_GOAL OF THE EXERCISE_
Leave out the pictures and repeat the rest of the material exactly.

_COLLECTED DATA_

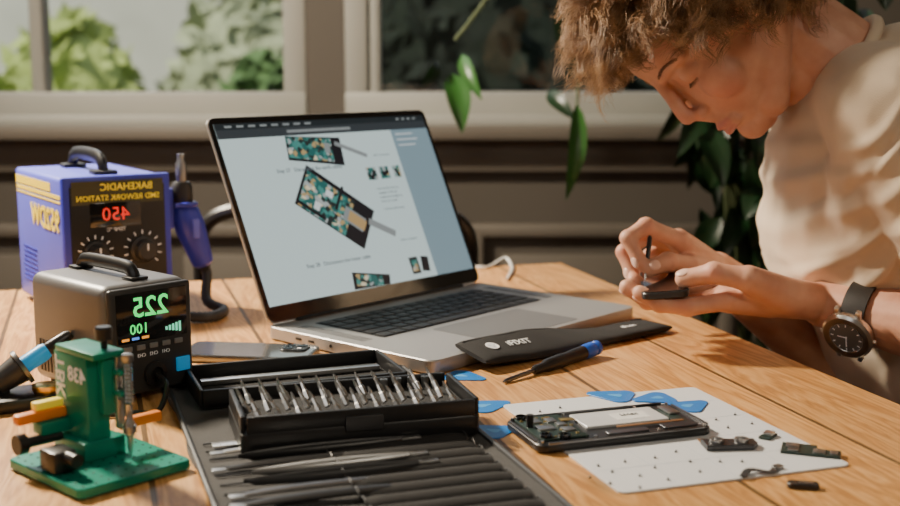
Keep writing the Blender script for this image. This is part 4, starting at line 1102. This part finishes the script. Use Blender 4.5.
co=co+no*disp[:,None]-np.array(po)
me2.vertices.foreach_set('co',co.ravel()); me2.update()
me2.polygons.foreach_set('use_smooth',[True]*len(me2.polygons)); me2.name='t_shirt'
sh=bpy.data.objects.new('t_shirt',me2); col.objects.link(sh); sh.parent=person
na=(nb-hl(-.040,0,.080)).normalized(); cN=nb
s1=na.orthogonal().normalized(); s2=na.cross(s1)
b=B(); ring=[cN-na*.014+s1*math.cos(2*PI*i/36)*.0615+s2*math.sin(2*PI*i/36)*.0615 for i in range(37)]
b.tube(ring,.0072,8)
for v in b.bm.verts: v.co-=po
b.build('collar',shirtm,person,ang=180)
b=B()
for s in (-1,1):
    kn=Vector((.20,1.34+s*.11,.50)); hp_=Vector((.62,1.34+s*.09,.53)); an=Vector((.24,1.34+s*.12,.11))
    b.cap(hp_,kn,.090,.066); b.cap(kn,an,.064,.052)
b.sph((.63,1.34,.545),(.13,.17,.095))
for v in b.bm.verts: v.co-=po
o=b.build('trousers',M['jeans'],person,ang=180,fixn=False); md=o.modifiers.new('r','REMESH'); md.mode='VOXEL'; md.voxel_size=.008; md.use_smooth_shade=True
for s in (-1,1):
    an=Vector((.24,1.34+s*.12,.05)); b=B(); b.cap(an+Vector((.03,0,-.005)),an+Vector((-.14,0,-.012)),.042,.036); b.box(an+Vector((-.055,0,-.042)),(.25,.08,.016),.006)
    pbuild(b,'shoe',M['shoe'])
t=thing('wooden_stool','dark wooden stool under the seated person','stool',(.63,1.34,0))
B().lathe([(.15,.405),(.165,.41),(.165,.43),(.15,.435)]).build('seat',M['wood_chair'],t)
for k in range(4):
    a=PI/4+k*PI/2; B().tube([(math.cos(a)*.12,math.sin(a)*.12,.405),(math.cos(a)*.18,math.sin(a)*.18,0)],.016,10).build('leg',M['wood_chair'],t)
c=W(664,286,1.243)
t=thing('handheld_phone','small black phone resting on the fingers of the left hand','phone',c,rot=(R(4),R(-6),R(-8)))
B().prism(rrect(.048,.098,.008),-.001,.0060,bev=.0010).build('phone_frame',M['black'],t)
B().prism(rrect(.043,.092,.006),.0060,.0066).build('screen_glass',M['glass_black'],t)
a0=W(650,236,1.262); a1=W(645,280,1.238); d=a0-a1
t=thing('pen_driver','slim dark driver pinched between thumb and finger over the phone','screwdriver',a1)
t.rotation_mode='QUATERNION'; t.rotation_quaternion=d.to_track_quat('Z','Y'); L=d.length
B().lathe([(.0006,0),(.0012,.004),(.0012,L*.4)],seg=12).build('shaft',M['steel2'],t)
B().lathe([(.0018,L*.35),(.0026,L*.4),(.0026,L*.95),(.0016,L)],seg=16).build('handle',M['black'],t)
wc=elL.lerp(wrL,.80); ax=(wrL-elL).normalized()
s1=(Vector((0,-1,-.45))-ax*Vector((0,-1,-.45)).dot(ax)).normalized(); s2=ax.cross(s1)
t=thing('wristwatch','steel wristwatch on a dark leather strap around the wrist','watch',wc)
b=B(); rr=.0335; n_=40; rg=[]
for i in range(n_):
    a=2*PI*i/n_; dv=s1*math.cos(a)+s2*math.sin(a)
    rg.append([b.bm.verts.new(dv*r_+ax*x) for r_,x in ((rr-.001,-.012),(rr+.0018,-.012),(rr+.0024,0),(rr+.0018,.012),(rr-.001,.012))])
for i in range(n_):
    A1,A2=rg[i],rg[(i+1)%n_]
    for k in range(5): b.bm.faces.new((A1[k],A1[(k+1)%5],A2[(k+1)%5],A2[k]))
b.build('strap',M['leather'],t)
mw=basis(ax,s1.cross(ax),s1,s1*(rr+.001))
B().lathe([(.024,-.003),(.0265,.001),(.0265,.006),(.0240,.0090),(.0178,.0085),(.0170,.0075)],mw,40).build('watch_case',M['steel'],t)
for sx in (-1,1):
    for sy in (-1,1): B().box(mw@Vector((sx*.011,sy*.0255,.001)),(.005,.011,.006),.001,mw.to_3x3().to_4x4()).build('lug',M['steel'],t)
B().lathe([(.0002,.0077),(.0172,.0077),(.0172,.0081),(.0002,.0081)],mw,36).build('dial',M['dial'],t)
b=B()
for i in range(12):
    a=R(30*i); b.box(mw@Vector((math.cos(a)*.0148,math.sin(a)*.0148,.0083)),(.0030,.0008,.0003),0,mw.to_3x3().to_4x4()@Matrix.Rotation(a,4,'Z'))
b.build('hour_markers',M['letter'],t,smooth=False)
B().box(mw@Vector((.004,0,.0084)),(.010,.0008,.0003),0,mw.to_3x3().to_4x4()).build('watch_hand',M['letter'],t,smooth=False)
B().box(mw@Vector((0,.005,.0084)),(.0008,.013,.0003),0,mw.to_3x3().to_4x4()).build('watch_hand',M['letter'],t,smooth=False)
B().cyl(mw@Vector((-.0265,0,.004)),mw@Vector((-.0295,0,.004)),.0022,seg=12).build('crown',M['steel'],t)

# ================================================================= LIGHTS, WORLD, CAMERA
def area(loc,tgt,size,e,c,sy=None):
    l=bpy.data.lights.new('a','AREA'); l.energy=e; l.color=c; l.size=size
    if sy: l.shape='RECTANGLE'; l.size_y=sy
    o=bpy.data.objects.new('area_light',l); col.objects.link(o); o.location=loc
    o.rotation_euler=(Vector(tgt)-Vector(loc)).to_track_quat('-Z','Y').to_euler(); return o
area((-1.10,1.75,1.85),(.25,1.10,.80),.16,84,(1,.86,.66))
area((1.2,-.5,2.1),(.25,1.05,.8),.35,9,(1,.88,.70))  # added fill light from the front right
area((-1.4,-.6,1.9),(0,1.1,.8),1.0,5,(1,.95,.88))  # added soft fill light from the front left
area((-.7,YW-.12,1.6),(-.2,1.2,.8),1.2,4,(.9,.96,1),.9)
s=bpy.data.lights.new('sun','SUN'); s.energy=4.8; s.angle=R(2); s.color=(1,.95,.85); o=bpy.data.objects.new('sun',s); col.objects.link(o); o.rotation_euler=(R(38),R(-28),0)
w=bpy.data.worlds.new('w'); bpy.context.scene.world=w; w.use_nodes=True
bg=w.node_tree.nodes['Background']; bg.inputs[0].default_value=(.75,.85,1,1); bg.inputs[1].default_value=.85
cd_=bpy.data.cameras.new('cam'); cam=bpy.data.objects.new('cam',cd_); col.objects.link(cam); cam.location=CAM; cam.rotation_euler=(PI/2-TH,0,0)
cd_.sensor_width=36; cd_.lens=FPX/900*36; cd_.clip_start=.02
cd_.dof.use_dof=True; cd_.dof.focus_distance=1.10; cd_.dof.aperture_fstop=5.0
bpy.context.scene.camera=cam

_WRITTEN ANSWER_
Keep writing the Blender script for this image. This is part 4, starting at line 1102. This part finishes the script. Use Blender 4.5.
co=co+no*disp[:,None]-np.array(po)
me2.vertices.foreach_set('co',co.ravel()); me2.update()
me2.polygons.foreach_set('use_smooth',[True]*len(me2.polygons)); me2.name='t_shirt'
sh=bpy.data.objects.new('t_shirt',me2); col.objects.link(sh); sh.parent=person
na=(nb-hl(-.040,0,.080)).normalized(); cN=nb
s1=na.orthogonal().normalized(); s2=na.cross(s1)
b=B(); ring=[cN-na*.014+s1*math.cos(2*PI*i/36)*.0615+s2*math.sin(2*PI*i/36)*.0615 for i in range(37)]
b.tube(ring,.0072,8)
for v in b.bm.verts: v.co-=po
b.build('collar',shirtm,person,ang=180)
b=B()
for s in (-1,1):
    kn=Vector((.20,1.34+s*.11,.50)); hp_=Vector((.62,1.34+s*.09,.53)); an=Vector((.24,1.34+s*.12,.11))
    b.cap(hp_,kn,.090,.066); b.cap(kn,an,.064,.052)
b.sph((.63,1.34,.545),(.13,.17,.095))
for v in b.bm.verts: v.co-=po
o=b.build('trousers',M['jeans'],person,ang=180,fixn=False); md=o.modifiers.new('r','REMESH'); md.mode='VOXEL'; md.voxel_size=.008; md.use_smooth_shade=True
for s in (-1,1):
    an=Vector((.24,1.34+s*.12,.05)); b=B(); b.cap(an+Vector((.03,0,-.005)),an+Vector((-.14,0,-.012)),.042,.036); b.box(an+Vector((-.055,0,-.042)),(.25,.08,.016),.006)
    pbuild(b,'shoe',M['shoe'])
t=thing('wooden_stool','dark wooden stool under the seated person','stool',(.63,1.34,0))
B().lathe([(.15,.405),(.165,.41),(.165,.43),(.15,.435)]).build('seat',M['wood_chair'],t)
for k in range(4):
    a=PI/4+k*PI/2; B().tube([(math.cos(a)*.12,math.sin(a)*.12,.405),(math.cos(a)*.18,math.sin(a)*.18,0)],.016,10).build('leg',M['wood_chair'],t)
c=W(664,286,1.243)
t=thing('handheld_phone','small black phone resting on the fingers of the left hand','phone',c,rot=(R(4),R(-6),R(-8)))
B().prism(rrect(.048,.098,.008),-.001,.0060,bev=.0010).build('phone_frame',M['black'],t)
B().prism(rrect(.043,.092,.006),.0060,.0066).build('screen_glass',M['glass_black'],t)
a0=W(650,236,1.262); a1=W(645,280,1.238); d=a0-a1
t=thing('pen_driver','slim dark driver pinched between thumb and finger over the phone','screwdriver',a1)
t.rotation_mode='QUATERNION'; t.rotation_quaternion=d.to_track_quat('Z','Y'); L=d.length
B().lathe([(.0006,0),(.0012,.004),(.0012,L*.4)],seg=12).build('shaft',M['steel2'],t)
B().lathe([(.0018,L*.35),(.0026,L*.4),(.0026,L*.95),(.0016,L)],seg=16).build('handle',M['black'],t)
wc=elL.lerp(wrL,.80); ax=(wrL-elL).normalized()
s1=(Vector((0,-1,-.45))-ax*Vector((0,-1,-.45)).dot(ax)).normalized(); s2=ax.cross(s1)
t=thing('wristwatch','steel wristwatch on a dark leather strap around the wrist','watch',wc)
b=B(); rr=.0335; n_=40; rg=[]
for i in range(n_):
    a=2*PI*i/n_; dv=s1*math.cos(a)+s2*math.sin(a)
    rg.append([b.bm.verts.new(dv*r_+ax*x) for r_,x in ((rr-.001,-.012),(rr+.0018,-.012),(rr+.0024,0),(rr+.0018,.012),(rr-.001,.012))])
for i in range(n_):
    A1,A2=rg[i],rg[(i+1)%n_]
    for k in range(5): b.bm.faces.new((A1[k],A1[(k+1)%5],A2[(k+1)%5],A2[k]))
b.build('strap',M['leather'],t)
mw=basis(ax,s1.cross(ax),s1,s1*(rr+.001))
B().lathe([(.024,-.003),(.0265,.001),(.0265,.006),(.0240,.0090),(.0178,.0085),(.0170,.0075)],mw,40).build('watch_case',M['steel'],t)
for sx in (-1,1):
    for sy in (-1,1): B().box(mw@Vector((sx*.011,sy*.0255,.001)),(.005,.011,.006),.001,mw.to_3x3().to_4x4()).build('lug',M['steel'],t)
B().lathe([(.0002,.0077),(.0172,.0077),(.0172,.0081),(.0002,.0081)],mw,36).build('dial',M['dial'],t)
b=B()
for i in range(12):
    a=R(30*i); b.box(mw@Vector((math.cos(a)*.0148,math.sin(a)*.0148,.0083)),(.0030,.0008,.0003),0,mw.to_3x3().to_4x4()@Matrix.Rotation(a,4,'Z'))
b.build('hour_markers',M['letter'],t,smooth=False)
B().box(mw@Vector((.004,0,.0084)),(.010,.0008,.0003),0,mw.to_3x3().to_4x4()).build('watch_hand',M['letter'],t,smooth=False)
B().box(mw@Vector((0,.005,.0084)),(.0008,.013,.0003),0,mw.to_3x3().to_4x4()).build('watch_hand',M['letter'],t,smooth=False)
B().cyl(mw@Vector((-.0265,0,.004)),mw@Vector((-.0295,0,.004)),.0022,seg=12).build('crown',M['steel'],t)

# ================================================================= LIGHTS, WORLD, CAMERA
def area(loc,tgt,size,e,c,sy=None):
    l=bpy.data.lights.new('a','AREA'); l.energy=e; l.color=c; l.size=size
    if sy: l.shape='RECTANGLE'; l.size_y=sy
    o=bpy.data.objects.new('area_light',l); col.objects.link(o); o.location=loc
    o.rotation_euler=(Vector(tgt)-Vector(loc)).to_track_quat('-Z','Y').to_euler(); return o
area((-1.10,1.75,1.85),(.25,1.10,.80),.16,84,(1,.86,.66))
area((1.2,-.5,2.1),(.25,1.05,.8),.35,9,(1,.88,.70))  # added fill light from the front right
area((-1.4,-.6,1.9),(0,1.1,.8),1.0,5,(1,.95,.88))  # added soft fill light from the front left
area((-.7,YW-.12,1.6),(-.2,1.2,.8),1.2,4,(.9,.96,1),.9)
s=bpy.data.lights.new('sun','SUN'); s.energy=4.8; s.angle=R(2); s.color=(1,.95,.85); o=bpy.data.objects.new('sun',s); col.objects.link(o); o.rotation_euler=(R(38),R(-28),0)
w=bpy.data.worlds.new('w'); bpy.context.scene.world=w; w.use_nodes=True
bg=w.node_tree.nodes['Background']; bg.inputs[0].default_value=(.75,.85,1,1); bg.inputs[1].default_value=.85
cd_=bpy.data.cameras.new('cam'); cam=bpy.data.objects.new('cam',cd_); col.objects.link(cam); cam.location=CAM; cam.rotation_euler=(PI/2-TH,0,0)
cd_.sensor_width=36; cd_.lens=FPX/900*36; cd_.clip_start=.02
cd_.dof.use_dof=True; cd_.dof.focus_distance=1.10; cd_.dof.aperture_fstop=5.0
bpy.context.scene.camera=cam